Thursday, September 27, 2012

Review: Children of Angels

--About the Book--

Jeremy is an average 7th grader. He deals with common issues, including cruel bullies that break his new iPod and the fact that his family has little money and is separated.  However, Jeremy's life is about to get much better--or worse--depending on his perspective.  How would you react if you realized one day that you could fly? Imagine that you suddenly have several unusual powers.  And to top it off, Jeremy will begin to realize the very real dangers of evil--and the very real power of God's love.

 --My thoughts--

Children of Angels is a fun, fast-paced, encouraging read.  Most intriguing were the spiritual parallels, particularly the way in which Kathryn Dahlstrom integrated the Christmas story into the end of her tale about angels (and half-angels).  The Christmas setting backing the whole of the plot gave the book a serious undertone, emphasizing the reality of God's love that Christmas and angels truly hold--below the greeting-card-obvious surface. 

I couldn't help comparing this book to the Dragons in Our Midst series by Bryan Davis, which also places Nephilim as major characters.  Children of Angels did not give as much Biblical background, but the fictional-historical mesh of background for the characters' existence was extremely fascinating, and one of my favorite components of the book.
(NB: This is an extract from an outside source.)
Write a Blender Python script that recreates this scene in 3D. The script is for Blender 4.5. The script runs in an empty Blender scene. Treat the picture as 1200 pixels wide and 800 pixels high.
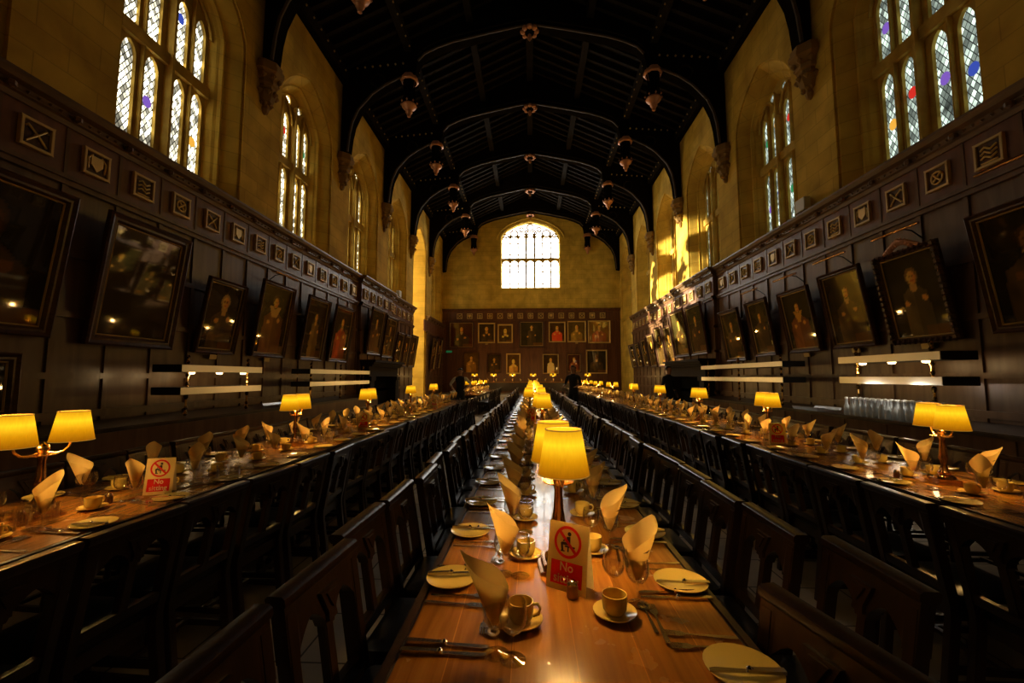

The only issues I had with the book were fast, no-background information needed pace (which is probably not something that the target audience of this book would be bothered by); the slight thread of romance underlying Jeremy's encounters with another character (again, I am rather picky about such things, and it's merely my opinion) that, although purely innocent, seemed more grown-up than the age group needed; and finally, the general treatment of adults (slightly less than complete respect was shown in a few instances [e.g. trying to run away from home]). 

Aside from the above, I found the story to be entirely appropriate for the juvenile fiction audience.  Though the story is light-hearted, it has serious spiritual emphasis to inspire, intrigue and provoke deeper thought. I would recommend it to pre-teens and above looking for a supernatural fantasy novel to capture and cultivate imagination.

I received this book for free from Litfuse Publicity Group in exchange for my unbiased review.